**WHAT YOU NEED TO DO**
Write the material out again in full, exactly.

**GIVEN DATA**
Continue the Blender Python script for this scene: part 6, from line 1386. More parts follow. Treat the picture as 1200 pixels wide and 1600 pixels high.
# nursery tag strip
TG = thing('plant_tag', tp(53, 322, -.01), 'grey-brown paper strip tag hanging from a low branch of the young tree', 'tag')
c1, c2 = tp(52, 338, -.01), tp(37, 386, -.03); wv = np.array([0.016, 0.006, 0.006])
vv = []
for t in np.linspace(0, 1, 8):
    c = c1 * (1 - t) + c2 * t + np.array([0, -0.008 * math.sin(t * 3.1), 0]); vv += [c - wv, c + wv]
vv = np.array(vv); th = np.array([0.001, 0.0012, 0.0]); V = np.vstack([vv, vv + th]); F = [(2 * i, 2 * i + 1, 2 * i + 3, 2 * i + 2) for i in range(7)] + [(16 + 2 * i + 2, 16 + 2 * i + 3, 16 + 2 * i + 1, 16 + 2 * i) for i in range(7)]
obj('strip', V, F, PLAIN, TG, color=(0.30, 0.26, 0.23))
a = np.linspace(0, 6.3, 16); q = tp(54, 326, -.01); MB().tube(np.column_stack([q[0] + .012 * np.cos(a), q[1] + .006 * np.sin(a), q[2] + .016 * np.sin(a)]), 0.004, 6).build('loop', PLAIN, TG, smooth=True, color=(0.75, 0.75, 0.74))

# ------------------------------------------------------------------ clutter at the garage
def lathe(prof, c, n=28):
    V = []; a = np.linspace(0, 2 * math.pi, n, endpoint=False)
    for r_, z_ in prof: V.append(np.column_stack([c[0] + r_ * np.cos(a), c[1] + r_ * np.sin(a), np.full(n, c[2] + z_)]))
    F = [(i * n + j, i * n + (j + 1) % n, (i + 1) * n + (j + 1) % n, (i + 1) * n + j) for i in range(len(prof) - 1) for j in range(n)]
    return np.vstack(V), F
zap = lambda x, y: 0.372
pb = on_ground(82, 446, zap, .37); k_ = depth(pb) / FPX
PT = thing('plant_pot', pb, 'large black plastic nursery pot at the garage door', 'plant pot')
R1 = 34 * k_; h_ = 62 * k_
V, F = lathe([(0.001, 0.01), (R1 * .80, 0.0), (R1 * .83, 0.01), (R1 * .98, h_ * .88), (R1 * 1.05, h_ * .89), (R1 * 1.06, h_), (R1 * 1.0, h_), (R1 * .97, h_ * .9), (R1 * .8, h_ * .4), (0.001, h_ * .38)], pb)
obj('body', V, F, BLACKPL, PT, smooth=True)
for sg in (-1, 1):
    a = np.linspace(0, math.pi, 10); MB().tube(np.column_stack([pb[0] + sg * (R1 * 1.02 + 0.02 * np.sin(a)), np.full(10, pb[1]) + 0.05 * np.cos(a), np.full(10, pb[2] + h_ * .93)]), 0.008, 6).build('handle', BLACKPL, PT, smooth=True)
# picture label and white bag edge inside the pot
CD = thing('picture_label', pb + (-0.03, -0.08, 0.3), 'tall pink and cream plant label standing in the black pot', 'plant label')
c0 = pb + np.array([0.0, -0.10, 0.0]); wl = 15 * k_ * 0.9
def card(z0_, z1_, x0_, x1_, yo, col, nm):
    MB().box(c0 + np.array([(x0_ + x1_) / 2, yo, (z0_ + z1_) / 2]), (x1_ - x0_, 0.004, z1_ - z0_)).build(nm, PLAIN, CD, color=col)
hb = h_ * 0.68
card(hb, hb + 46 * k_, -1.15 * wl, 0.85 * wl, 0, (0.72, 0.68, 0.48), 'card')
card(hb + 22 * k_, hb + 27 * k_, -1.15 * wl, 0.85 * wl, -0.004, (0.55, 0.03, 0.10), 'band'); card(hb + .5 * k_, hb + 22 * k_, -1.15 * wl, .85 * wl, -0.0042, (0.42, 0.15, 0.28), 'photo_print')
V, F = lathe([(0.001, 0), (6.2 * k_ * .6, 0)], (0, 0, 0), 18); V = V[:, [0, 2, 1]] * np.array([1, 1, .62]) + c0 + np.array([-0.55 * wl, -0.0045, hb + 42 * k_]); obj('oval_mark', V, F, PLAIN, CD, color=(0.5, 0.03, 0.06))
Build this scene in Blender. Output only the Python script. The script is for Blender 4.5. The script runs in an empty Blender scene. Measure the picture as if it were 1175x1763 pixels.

**WORKED ANSWER**
Continue the Blender Python script for this scene: part 6, from line 1386. More parts follow. Treat the picture as 1200 pixels wide and 1600 pixels high.
# nursery tag strip
TG = thing('plant_tag', tp(53, 322, -.01), 'grey-brown paper strip tag hanging from a low branch of the young tree', 'tag')
c1, c2 = tp(52, 338, -.01), tp(37, 386, -.03); wv = np.array([0.016, 0.006, 0.006])
vv = []
for t in np.linspace(0, 1, 8):
    c = c1 * (1 - t) + c2 * t + np.array([0, -0.008 * math.sin(t * 3.1), 0]); vv += [c - wv, c + wv]
vv = np.array(vv); th = np.array([0.001, 0.0012, 0.0]); V = np.vstack([vv, vv + th]); F = [(2 * i, 2 * i + 1, 2 * i + 3, 2 * i + 2) for i in range(7)] + [(16 + 2 * i + 2, 16 + 2 * i + 3, 16 + 2 * i + 1, 16 + 2 * i) for i in range(7)]
obj('strip', V, F, PLAIN, TG, color=(0.30, 0.26, 0.23))
a = np.linspace(0, 6.3, 16); q = tp(54, 326, -.01); MB().tube(np.column_stack([q[0] + .012 * np.cos(a), q[1] + .006 * np.sin(a), q[2] + .016 * np.sin(a)]), 0.004, 6).build('loop', PLAIN, TG, smooth=True, color=(0.75, 0.75, 0.74))

# ------------------------------------------------------------------ clutter at the garage
def lathe(prof, c, n=28):
    V = []; a = np.linspace(0, 2 * math.pi, n, endpoint=False)
    for r_, z_ in prof: V.append(np.column_stack([c[0] + r_ * np.cos(a), c[1] + r_ * np.sin(a), np.full(n, c[2] + z_)]))
    F = [(i * n + j, i * n + (j + 1) % n, (i + 1) * n + (j + 1) % n, (i + 1) * n + j) for i in range(len(prof) - 1) for j in range(n)]
    return np.vstack(V), F
zap = lambda x, y: 0.372
pb = on_ground(82, 446, zap, .37); k_ = depth(pb) / FPX
PT = thing('plant_pot', pb, 'large black plastic nursery pot at the garage door', 'plant pot')
R1 = 34 * k_; h_ = 62 * k_
V, F = lathe([(0.001, 0.01), (R1 * .80, 0.0), (R1 * .83, 0.01), (R1 * .98, h_ * .88), (R1 * 1.05, h_ * .89), (R1 * 1.06, h_), (R1 * 1.0, h_), (R1 * .97, h_ * .9), (R1 * .8, h_ * .4), (0.001, h_ * .38)], pb)
obj('body', V, F, BLACKPL, PT, smooth=True)
for sg in (-1, 1):
    a = np.linspace(0, math.pi, 10); MB().tube(np.column_stack([pb[0] + sg * (R1 * 1.02 + 0.02 * np.sin(a)), np.full(10, pb[1]) + 0.05 * np.cos(a), np.full(10, pb[2] + h_ * .93)]), 0.008, 6).build('handle', BLACKPL, PT, smooth=True)
# picture label and white bag edge inside the pot
CD = thing('picture_label', pb + (-0.03, -0.08, 0.3), 'tall pink and cream plant label standing in the black pot', 'plant label')
c0 = pb + np.array([0.0, -0.10, 0.0]); wl = 15 * k_ * 0.9
def card(z0_, z1_, x0_, x1_, yo, col, nm):
    MB().box(c0 + np.array([(x0_ + x1_) / 2, yo, (z0_ + z1_) / 2]), (x1_ - x0_, 0.004, z1_ - z0_)).build(nm, PLAIN, CD, color=col)
hb = h_ * 0.68
card(hb, hb + 46 * k_, -1.15 * wl, 0.85 * wl, 0, (0.72, 0.68, 0.48), 'card')
card(hb + 22 * k_, hb + 27 * k_, -1.15 * wl, 0.85 * wl, -0.004, (0.55, 0.03, 0.10), 'band'); card(hb + .5 * k_, hb + 22 * k_, -1.15 * wl, .85 * wl, -0.0042, (0.42, 0.15, 0.28), 'photo_print')
V, F = lathe([(0.001, 0), (6.2 * k_ * .6, 0)], (0, 0, 0), 18); V = V[:, [0, 2, 1]] * np.array([1, 1, .62]) + c0 + np.array([-0.55 * wl, -0.0045, hb + 42 * k_]); obj('oval_mark', V, F, PLAIN, CD, color=(0.5, 0.03, 0.06))
Build this scene in Blender. Output only the Python script. The script is for Blender 4.5. The script runs in an empty Blender scene. Measure the picture as if it were 1175x1763 pixels.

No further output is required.